Fonte: Caderno B, Jornal do Brasil, de 19/11/1979.

Bem me lembro dos festivais da canção. Estive em quase todos. Os de São Paulo, os do Maracanãzinho. Momentos dramáticos no Maracanãzinho: a frágil Nana Caymmi recebendo a mais estrondosa e mais injusta vaia já endereçada por um público selvagem a uma intérprete de valor indiscutível. Outra vaia ensurdecedora, um uivo de 20 mil vozes, dirigida a Chico Buarque e Tom Jobim, pelo fato de terem escrito a quatro mãos uma obra-prima Sabiá, cujo conteúdo só hoje se abre à plena compreensão dos impacientes: era a nova canção do exílio, o hino daqueles que viviam e viveriam longe do Brasil por causa da perseguição política. Vale a recordação. Que o leitor ponha na vitrola o disco, caso o possua, confira: “Vou voltar/Sei que ainda vou voltar/ Para o meu lugar... Foi lá/ E é ainda lá/ Que eu hei de ouvir cantar/ Um sabiá...”
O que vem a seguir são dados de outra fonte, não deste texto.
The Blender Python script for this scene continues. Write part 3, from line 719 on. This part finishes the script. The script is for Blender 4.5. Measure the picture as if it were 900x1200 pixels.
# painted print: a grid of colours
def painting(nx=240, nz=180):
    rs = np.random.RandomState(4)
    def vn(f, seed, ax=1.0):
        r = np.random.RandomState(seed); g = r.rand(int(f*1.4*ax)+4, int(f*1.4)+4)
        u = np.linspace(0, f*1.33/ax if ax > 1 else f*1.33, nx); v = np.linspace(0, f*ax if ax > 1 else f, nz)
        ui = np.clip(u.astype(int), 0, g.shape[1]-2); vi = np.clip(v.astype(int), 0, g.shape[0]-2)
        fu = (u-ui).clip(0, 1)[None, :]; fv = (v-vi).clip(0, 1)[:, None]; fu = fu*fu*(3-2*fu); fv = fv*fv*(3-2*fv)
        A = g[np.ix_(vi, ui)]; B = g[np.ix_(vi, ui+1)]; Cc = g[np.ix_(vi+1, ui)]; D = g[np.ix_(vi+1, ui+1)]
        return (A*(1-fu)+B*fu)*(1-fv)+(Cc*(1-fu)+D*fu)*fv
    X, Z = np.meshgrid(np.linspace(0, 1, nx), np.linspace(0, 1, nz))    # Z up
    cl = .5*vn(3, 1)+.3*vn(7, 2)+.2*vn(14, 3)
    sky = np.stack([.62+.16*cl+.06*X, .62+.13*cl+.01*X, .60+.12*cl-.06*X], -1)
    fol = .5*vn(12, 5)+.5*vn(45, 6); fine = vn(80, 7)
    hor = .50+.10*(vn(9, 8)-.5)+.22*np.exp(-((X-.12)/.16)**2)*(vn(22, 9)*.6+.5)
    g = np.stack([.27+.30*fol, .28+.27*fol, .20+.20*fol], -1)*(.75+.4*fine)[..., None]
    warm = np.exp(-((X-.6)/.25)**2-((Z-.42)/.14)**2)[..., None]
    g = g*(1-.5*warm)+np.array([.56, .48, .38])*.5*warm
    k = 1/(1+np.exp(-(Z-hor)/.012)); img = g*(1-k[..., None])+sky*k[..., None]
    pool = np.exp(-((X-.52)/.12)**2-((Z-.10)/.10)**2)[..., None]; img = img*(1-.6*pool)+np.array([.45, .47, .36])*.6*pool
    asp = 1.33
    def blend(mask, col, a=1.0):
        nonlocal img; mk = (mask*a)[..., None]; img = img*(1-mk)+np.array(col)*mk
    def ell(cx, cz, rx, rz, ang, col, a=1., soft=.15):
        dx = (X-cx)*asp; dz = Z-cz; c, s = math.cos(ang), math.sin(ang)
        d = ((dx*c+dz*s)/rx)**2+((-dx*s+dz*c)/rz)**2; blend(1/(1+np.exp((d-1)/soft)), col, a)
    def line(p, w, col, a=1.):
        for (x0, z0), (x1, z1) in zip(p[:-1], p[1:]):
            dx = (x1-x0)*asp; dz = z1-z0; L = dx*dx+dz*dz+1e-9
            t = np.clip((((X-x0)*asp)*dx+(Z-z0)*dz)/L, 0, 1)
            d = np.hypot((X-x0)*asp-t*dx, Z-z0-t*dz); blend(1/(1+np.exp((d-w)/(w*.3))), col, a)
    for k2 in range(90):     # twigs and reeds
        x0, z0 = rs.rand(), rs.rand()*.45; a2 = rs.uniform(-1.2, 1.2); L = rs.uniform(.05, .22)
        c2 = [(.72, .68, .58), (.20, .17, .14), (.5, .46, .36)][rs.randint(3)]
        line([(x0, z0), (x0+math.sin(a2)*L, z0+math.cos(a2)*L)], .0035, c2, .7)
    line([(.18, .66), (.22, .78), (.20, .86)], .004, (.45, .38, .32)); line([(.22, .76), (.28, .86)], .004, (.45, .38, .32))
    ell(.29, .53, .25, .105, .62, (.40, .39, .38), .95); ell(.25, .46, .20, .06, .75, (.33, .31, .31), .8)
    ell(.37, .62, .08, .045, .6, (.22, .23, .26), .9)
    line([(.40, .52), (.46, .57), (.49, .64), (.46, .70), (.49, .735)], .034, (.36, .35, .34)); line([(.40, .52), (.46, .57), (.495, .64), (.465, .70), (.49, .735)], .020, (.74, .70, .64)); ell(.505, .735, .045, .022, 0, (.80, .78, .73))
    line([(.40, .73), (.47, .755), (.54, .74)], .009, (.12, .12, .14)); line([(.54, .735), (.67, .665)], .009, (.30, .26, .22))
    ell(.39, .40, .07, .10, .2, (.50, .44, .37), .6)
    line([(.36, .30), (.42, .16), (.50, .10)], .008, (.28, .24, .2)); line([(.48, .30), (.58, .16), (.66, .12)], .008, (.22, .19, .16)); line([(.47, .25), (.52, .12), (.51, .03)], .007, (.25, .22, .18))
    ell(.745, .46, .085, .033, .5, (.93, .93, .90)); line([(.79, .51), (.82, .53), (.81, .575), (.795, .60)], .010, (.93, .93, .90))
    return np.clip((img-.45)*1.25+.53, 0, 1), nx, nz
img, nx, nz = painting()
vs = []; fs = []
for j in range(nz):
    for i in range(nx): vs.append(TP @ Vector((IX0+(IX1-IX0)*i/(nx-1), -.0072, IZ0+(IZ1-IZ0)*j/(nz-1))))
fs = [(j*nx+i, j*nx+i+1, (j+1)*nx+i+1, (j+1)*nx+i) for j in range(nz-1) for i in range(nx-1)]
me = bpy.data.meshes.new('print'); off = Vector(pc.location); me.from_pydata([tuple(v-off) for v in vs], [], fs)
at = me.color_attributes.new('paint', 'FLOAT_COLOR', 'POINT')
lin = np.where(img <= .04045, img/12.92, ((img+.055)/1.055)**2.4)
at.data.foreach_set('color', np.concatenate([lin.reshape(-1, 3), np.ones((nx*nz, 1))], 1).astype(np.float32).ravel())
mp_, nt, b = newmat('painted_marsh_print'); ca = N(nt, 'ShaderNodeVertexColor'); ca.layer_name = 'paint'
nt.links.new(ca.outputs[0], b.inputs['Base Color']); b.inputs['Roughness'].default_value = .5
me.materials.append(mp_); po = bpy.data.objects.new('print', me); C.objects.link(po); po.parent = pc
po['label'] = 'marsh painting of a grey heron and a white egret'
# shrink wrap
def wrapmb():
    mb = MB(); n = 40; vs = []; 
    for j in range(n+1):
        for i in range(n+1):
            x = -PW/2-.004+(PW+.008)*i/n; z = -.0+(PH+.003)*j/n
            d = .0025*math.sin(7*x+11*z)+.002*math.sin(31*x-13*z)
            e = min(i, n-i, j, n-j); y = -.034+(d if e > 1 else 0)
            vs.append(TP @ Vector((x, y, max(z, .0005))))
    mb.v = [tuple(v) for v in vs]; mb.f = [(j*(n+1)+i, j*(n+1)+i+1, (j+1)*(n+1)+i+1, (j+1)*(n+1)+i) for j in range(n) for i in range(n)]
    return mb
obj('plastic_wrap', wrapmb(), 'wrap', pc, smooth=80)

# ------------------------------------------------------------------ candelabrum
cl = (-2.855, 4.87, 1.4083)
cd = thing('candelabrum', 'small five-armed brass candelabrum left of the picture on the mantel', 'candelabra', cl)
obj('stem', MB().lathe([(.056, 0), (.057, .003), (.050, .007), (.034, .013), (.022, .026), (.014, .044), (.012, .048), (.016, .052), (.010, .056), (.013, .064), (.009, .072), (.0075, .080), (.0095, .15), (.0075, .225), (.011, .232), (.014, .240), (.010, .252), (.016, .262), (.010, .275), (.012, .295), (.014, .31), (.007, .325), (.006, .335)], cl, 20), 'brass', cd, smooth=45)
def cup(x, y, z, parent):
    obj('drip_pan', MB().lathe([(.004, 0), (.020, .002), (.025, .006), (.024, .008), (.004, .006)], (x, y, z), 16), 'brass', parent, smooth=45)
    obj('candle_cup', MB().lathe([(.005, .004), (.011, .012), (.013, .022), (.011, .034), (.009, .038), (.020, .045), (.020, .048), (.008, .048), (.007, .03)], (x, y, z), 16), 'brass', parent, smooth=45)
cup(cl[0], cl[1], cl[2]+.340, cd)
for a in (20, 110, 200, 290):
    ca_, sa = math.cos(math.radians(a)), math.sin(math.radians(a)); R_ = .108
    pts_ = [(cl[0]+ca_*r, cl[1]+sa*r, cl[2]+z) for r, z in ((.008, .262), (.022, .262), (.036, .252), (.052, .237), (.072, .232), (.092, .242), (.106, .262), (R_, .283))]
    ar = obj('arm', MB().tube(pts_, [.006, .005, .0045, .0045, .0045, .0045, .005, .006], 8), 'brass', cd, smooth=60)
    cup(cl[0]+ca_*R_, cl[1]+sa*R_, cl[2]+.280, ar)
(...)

A maravilhosa, desvairada noite que terminaria com os festivais e com a alegria daqueles menestréis: quando na passarela o maestro Rogério Duprat se apresentou acompanhado de um seu sósia quase perfeito, o jornalista Renato Sérgio, enquanto a banda do maestro Erlon Chaves enlouquecia a plateia com o refrão de Eu quero mocotó, de Jorge Ben... Erlon Chaves saiu do palco direto para uma repartição policial, onde seria interrogado (a propósito de quê?), humilhado e, segundo consta, espancado. Algum tempo depois, sofrendo abalo de outro gênero, morreria de desgosto. Tom Jobim, encabeçando com sua assinatura as de dezenas de outros manifestantes (mas não, necessariamente, contestadores), também chamado às falas por um senhor general indignado, o qual pretendia disciplinar os artistas, tal qual se acostumara a fazer com os reservistas durante a prestação do serviço militar. Esses homens autoritários presumiam que a caserna e o Brasil deveriam ser uma coisa só. Era tragicamente ridículo...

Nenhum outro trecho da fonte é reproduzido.